Friday, April 4, 2008

professional college confidential.

Even worse than the temporary psychological distortion is, as Lemann argued in “The Big Test,” the permanent sense of entitlement the admissions game provides. Winners can plausibly claim they participated in a brutal competition (even if many potential competitors were never told about it). So we owe no one anything. Many of the people I went to school with became doctors, public advocates, television writers who bring laughter to the American people. But most of them became, like my friend who believed that getting into Harvard was the hardest thing in life, investment bankers. We meritocrats have not, generally speaking, used our fantastic test-taking abilities to build a more equitable world.

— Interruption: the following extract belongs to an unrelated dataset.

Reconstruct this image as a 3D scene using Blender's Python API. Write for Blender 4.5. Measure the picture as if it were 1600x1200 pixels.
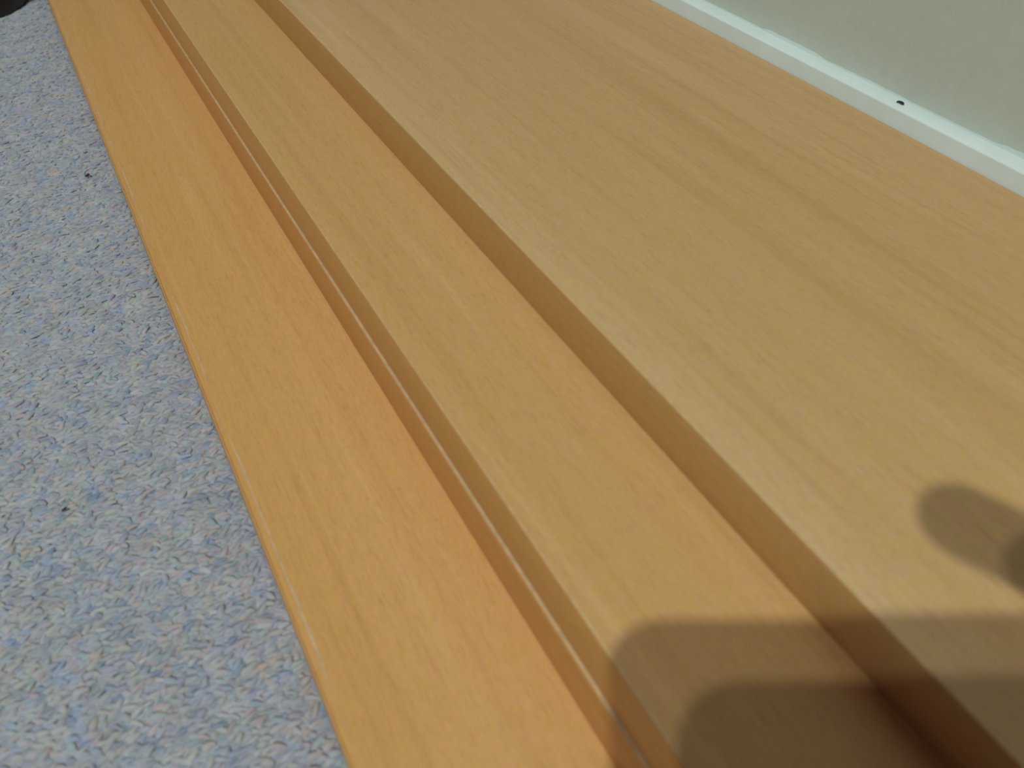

In fact, buoyed by a sense of the fairness of the process, we may have done the reverse.

-NYTimes, Keith Gessen March 16 2008

Replace Harvard & SAT with [my profession] and [admissions test], and the T/F answer is T+

Ironically, the people who were already most entitled upon entering my college are the most likely to validate their accomplishments with a sense of "I did that" rather than any attribution to (a) having unlimited assets, both monetary and invaluable like social connections, (b) having parents who selectively groomed them by sending them to elite schools from a young age, (c) having a family able to bail them out of any youthful mistakes they did make.

For example, my ex was expelled from high school early on and his parents responded by getting him admitted to the most elite boarding school in his area, fronting thousands of dollars in tuition per year. Other kids I know were charged with youthful transgressions and their parents produced massive fees for a lawyer who got the charge thrown out.

I was in a class this week and someone said that their parents had always expected them to go to professional college, so they were happy they could "make good" on the investment put into them. The same guy has admitted that he was happy to see tuition go up because he knew a large segment of the population would not be able to afford it, therefore applications would decrease and he would compete against a smaller pool. You know, take the smart poor kids out.